Remove unused packages from production containers. Packages not in the application’s execution path are not needed in production. Removing them limits the trust surface: the set of packages where a compromise like XZ would matter is limited to packages the application actually runs.

Pin dependencies to specific verified versions and hashes. Mutable version references (latest, ~1.2) allow dependency updates without explicit version review. Pinning to specific versions and verifying against published hashes ensures that what the build system downloads is what was reviewed.

Track upstream project health on an ongoing basis. Maintainer changes, sudden acceleration of commit activity, or changes in project ownership are signals that warrant additional scrutiny. A project that changes hands or adds new high-activity contributors warrants review of recent commits.

Participate in responsible security reporting. The XZ backdoor was discovered by a developer who noticed unusual CPU consumption in an ssh process. Individual observation and responsible reporting is part of the ecosystem defense. Encouraging engineers to report unusual behavior in production containers is part of the organizational control layer.


Frequently Asked Questions

What was the XZ Utils backdoor and how did it affect container security?

The XZ Utils backdoor was a sophisticated supply chain attack discovered in March 2024, in which an attacker using the identity “Jia Tan” spent two years building credibility as an open source contributor before inserting malicious code that modified the sshd authentication path to allow unauthorized access. Because xz-utils is a widely-used compression utility present in most Linux distributions, the backdoored versions 5.6.0 and 5.6.1 were distributed through package managers and were present in container images built from affected distribution versions before discovery.

Why didn’t standard container security controls detect the XZ backdoor?
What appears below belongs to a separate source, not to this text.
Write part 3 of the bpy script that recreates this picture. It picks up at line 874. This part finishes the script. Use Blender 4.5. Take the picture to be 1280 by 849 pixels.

CVE scanning, SBOM generation, and project health tools all failed to detect the XZ backdoor because it was designed to evade them. CVE databases had no entry for the backdoored versions until after discovery; the SBOM accurately listed xz-utils 5.6.0 as installed without any indication it was malicious; and the project passed Scorecard checks because it had active maintainers and signed releases. The attack specifically targeted the gaps in controls that evaluate known vulnerabilities rather than behavioral anomalies.

How does container image hardening defend against XZ-class supply chain attacks?

Container security programs that remove unused packages have a structural defense against supply chain attacks like the XZ backdoor: containers that remove xz-utils because it never executes in the application’s runtime profile don’t carry the compromised package at all. Most application containers don’t need xz-utils, so a hardening program would have eliminated it regardless of whether the compromise was known—providing complete protection against the backdoor for those containers as a side effect of standard image minimization.

What runtime monitoring controls help detect supply chain compromises in containers?

Behavioral runtime monitoring that establishes a baseline of normal container activity—processes, system calls, library loads, and network connections—can detect supply chain compromises by identifying deviations from that baseline. A backdoor that executes behavior not present in the uncompromised version creates anomalies: unexpected library calls, new network connections, or changed system call patterns. This behavioral drift detection fires on the effects of compromise even when the exploit technique has no published CVE or signature.


The Limits of Supply Chain Defense

The XZ backdoor took two years to execute and was designed specifically to evade established security controls. Perfect defense against this attack class isn’t achievable—the attacker’s patience and sophistication were exceptional.

What’s achievable is reducing the attack surface (fewer packages means fewer targets), detecting the effects of compromise faster (behavioral monitoring), and limiting the blast radius of any compromise that does succeed (minimal containers limit what’s accessible from a compromised package). These controls don’t prevent the XZ attack class; they make it harder to execute and faster to detect.